I would like to speak today about forced overtime, jobs, and service.
In the past five years in St. John's, we've had two major restructures reorganizing the letter carrier routes. One occurred in 2011 when the corporation invested $2 billion in the postal transformation. This started in 2007, and at the time we were in a global crisis. The federal government was pumping money into the economy and creating jobs, while Canada Post spent $1.8 billion—which is what your document says, but we believe it to be a little bit more, almost $2 billion—to eliminate jobs.
As a result, a grievance was filed, the corporation failed, and we lost 28% of our jobs then. We recouped a small percentage.

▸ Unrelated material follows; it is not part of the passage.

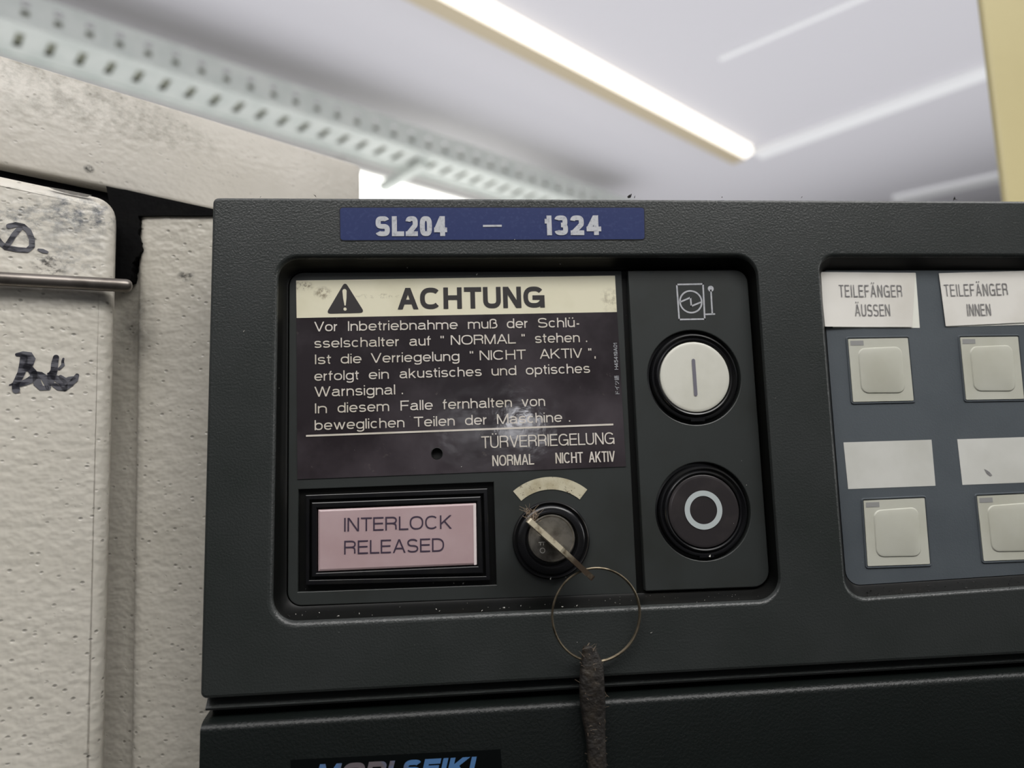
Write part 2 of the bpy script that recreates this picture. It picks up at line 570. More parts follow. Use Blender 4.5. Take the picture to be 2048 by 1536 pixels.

In 2015, just after the federal election, the corporation implemented community mailboxes and took service away from the door-to-door delivery of almost 28,000 residents in St. John's, Mount Pearl, and Kilbride. As a result, the corporation came back and did another reorganization, because they recognized there was an error, and we did create a few more jobs, but at that time we lost approximately 40% of our workforce.

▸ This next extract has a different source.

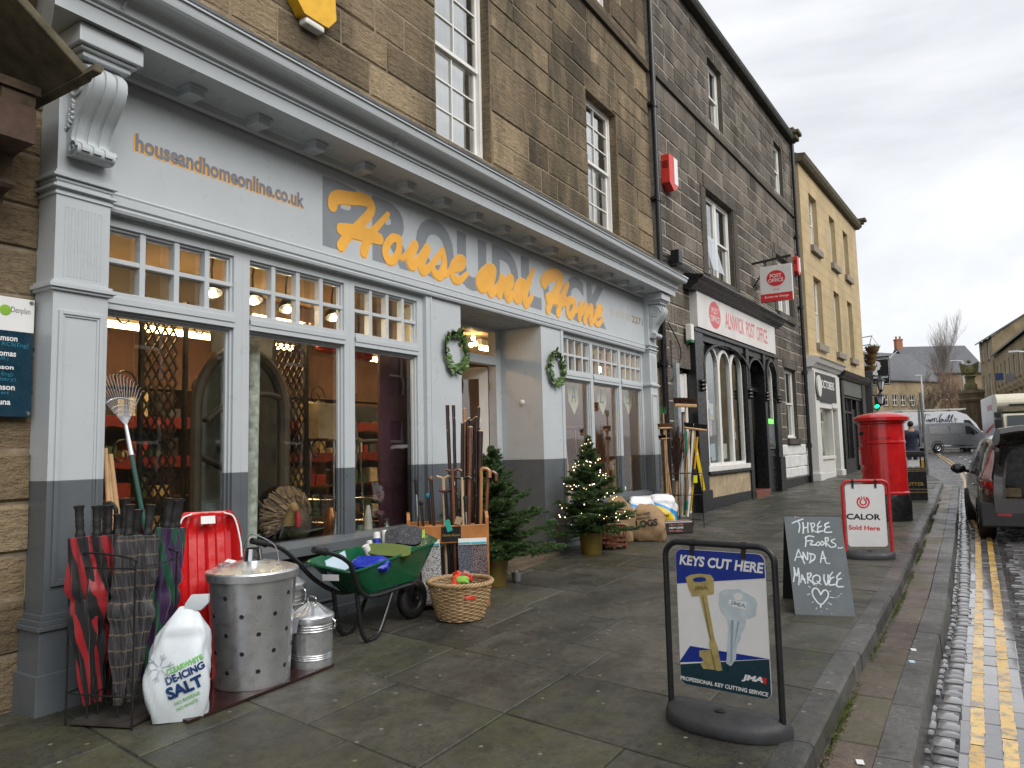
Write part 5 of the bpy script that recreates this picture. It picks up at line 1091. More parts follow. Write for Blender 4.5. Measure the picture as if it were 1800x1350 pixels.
uvk = lambda *p: S.uv(*KZ(*p))
zt = uvk(190,345)[1]; zt2 = uvk(735,318)[1]; zb1 = uvk(200,812)[1]; zb2 = uvk(752,790)[1]
top = [q for q in pp if q[1] > zt]; MB().prism([(x+(.001 if x < .2 else -.001), -.0042, z-.001) for x, z in [(pp[0][0], zt)]+top+[(top[-1][0], zt2)]], (0,.0008,0)).build('blue_heading', M_RBLUE, P, smooth=False)
bot = [q for q in pp if q[1] < zb2]; MB().prism([(x+(.001 if x < .2 else -.001), -.0042, z+.001) for x, z in [(bot[0][0], zb2)]+bot+[(pp[0][0], zb1)]], (0,.0008,0)).build('dark_footer', M_PETROL, P, smooth=False)
poly(P, M_RBLUE, [(212,803),(275,708),(728,783),(470,795)], .0011, 'blue_plinth')
M_KGOLD = mat('printed_gold', (.42,.335,.13), .4, var=.25, scale=22); M_KGOLD2 = mat('printed_dark_gold', (.22,.165,.05), .4); M_KBLUE = mat('printed_key_blue', (.53,.61,.65), .4, var=.12, scale=20); M_KBLUE2 = mat('printed_key_shade', (.30,.40,.46), .4)
poly(P, M_KGOLD, [(250,312),(275,298),(330,290),(395,298),(412,320),(414,408),(345,418),(288,422),(268,380)], .0016, 'gold_key')
poly(P, M_RBLUE, [(290,322),(310,312),(345,310),(368,318),(366,332),(335,338),(300,338)], .0021, 'key_hole'); poly(P, M_KGOLD, [(330,418),(372,414),(418,672),(437,715),(438,735),(462,850),(440,853),(418,846),(395,735),(385,700),(390,672)], .0017, 'gold_key')
poly(P, M_KGOLD, [(328,735),(395,730),(418,846),(352,840),(336,812),(350,806),(348,782),(330,768)], .0019, 'gold_key'); poly(P, M_KGOLD2, [(392,732),(400,731),(428,848),(418,850)], .0023, 'key_groove'); poly(P, M_KGOLD2, [(345,418),(352,417),(398,672),(391,673)], .0023, 'key_groove')
poly(P, M_KBLUE, [(445,400),(470,382),(560,378),(655,432),(665,465),(655,535),(620,545),(600,548),(598,575),(585,620),(568,640),(570,668),(555,690),(545,720),(540,785),(512,825),(485,810),(500,600),(492,548),(455,505),(443,470)], .0018, 'blue_key')
poly(P, M_PAPER, [(525,420),(535,405),(555,402),(575,412),(580,430),(565,443),(540,445)], .0024, 'key_hole'); poly(P, M_KBLUE2, [(512,560),(528,558),(520,800),(508,815)], .0024, 'key_groove'); poly(P, M_KBLUE2, [(550,565),(562,566),(535,700),(528,730)], .0024, 'key_groove'); poly(P, M_PAPER, [(498,440),(602,458),(600,500),(500,474)], .0023, 'key_label')
def ptext(s, x0, y0, x1, y1, h, m, bold=.02, shear=.0, lift=.0014, KZ_=None, S_=None, par=None):
    K = KZ_ or KZ; s_ = S_ or S; p0, p1 = s_.uv(*K(x0, y0)), s_.uv(*K(x1, y1)); ang = math.atan2(p1[1]-p0[1], p1[0]-p0[0])
    O = Vector((p0[0], -.003, p0[1])); text(s, m, par or P, O, Vector((math.cos(ang),0,math.sin(ang))), Vector((-math.sin(ang),0,math.cos(ang))), math.hypot(p1[0]-p0[0], p1[1]-p0[1]), h, bold=bold, shear=shear, lift=lift)
hh = lambda x, y0, y1: S.uv(*KZ(x,y0))[1]-S.uv(*KZ(x,y1))[1]
ptext('KEYS CUT HERE', 214, 237, 704, 291, hh(240,180,239), M_PAPER, .035, .18, .0022); ptext('PROFESSIONAL KEY CUTTING SERVICE', 220, 902, 730, 1003, hh(250,882,905), M_PAPER, .03, .15, .0022)
ptext('JMA', 574, 912, 700, 932, hh(600,872,914), M_PAPER, .05, .25, .0022); poly(P, M_SRED, [(690,893),(718,896),(716,930),(705,930)], .0026, 'logo_wedge')
ptext('JMA', 300, 390, 385, 388, hh(330,362,390), M_KGOLD2, .05, .1, .003); ptext('JMA', 505, 470, 598, 497, hh(530,445,474), M_KBLUE2, .03, .1, .003)

# chalkboard
bl, br_, bk_ = ground(1398,1080), ground(1504,1084), ground(1376,1052); a, W = facing(bl, br_); bkv = (bk_-bl); bkv.z = 0; D = bkv.length
t = thing('chalkboard_sign', 'grey chalkboard A-board with handwritten chalk words and a heart', 'A-board', bl, a)
loc = lambda v: Matrix.Rotation(-a, 3, 'Z') @ v
bkl = loc(bkv); apex = bkl*.5; apex.z = near(1427, 908, (bl+br_)/2+bkv*.5).z-bl.z
M_CHALKB = mat('grey_chalkboard', (.125,.145,.155), .55, var=.13, scale=5, dirt=.12); M_EDGE = mat('black_board_edge', (.015,.015,.016), .6)
g = MB(); fa = [Vector((0,0,0)), Vector((W,0,0)), Vector((W+apex.x, apex.y, apex.z)), Vector((apex.x, apex.y, apex.z))]
nrm = (fa[1]-fa[0]).cross(fa[3]-fa[0]).normalized(); g.prism(fa, -nrm*.012, 0, 1); FR = g.build('front_board', [M_CHALKB, M_EDGE], t, smooth=False)
g = MB(); fb_ = [Vector((bkl.x, bkl.y, 0)), Vector((W+bkl.x, bkl.y, 0)), Vector((W+apex.x, apex.y+.014, apex.z)), Vector((apex.x, apex.y+.014, apex.z))]; g.prism(fb_, Vector((0,.012,.004))); g.build('back_board', M_EDGE, t, smooth=False)
SB_ = Surf(bl, Vector((math.cos(a), math.sin(a), 0)), Matrix.Rotation(a,3,'Z') @ (fa[3]-fa[0]))
CZ = lambda p: SB_.uv(1370+p[0]/6.427, 890+p[1]/6.427)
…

These losses were not due to volumes but to changes in the way that Canada Post processes the mail. Since these changes, forced overtime has become a major issue in the St. John's depot. Staff is down significantly, and overtime is through the roof. We have letter carriers who now make $30,000 to $50,000 a year in overtime while people sit at home without a job.
The majority of the letter carriers only want to work their eight-hour day. I've been a carrier for 27 years, and I enjoy my job, and I enjoy working eight hours a day, but I also have a life. We have families and we have community commitments, but that isn't happening, and now the workers are feeling it. They are being harassed, mismanaged, intimidated, and bullied on a daily basis. You have to get your route done.
The employer, locally, doesn't trust our valued employees. They believe that the workers are the problem, and not the routes.
My counterparts and I have arbitrated several arbitration cases that were proven wrong, and we did receive more jobs back.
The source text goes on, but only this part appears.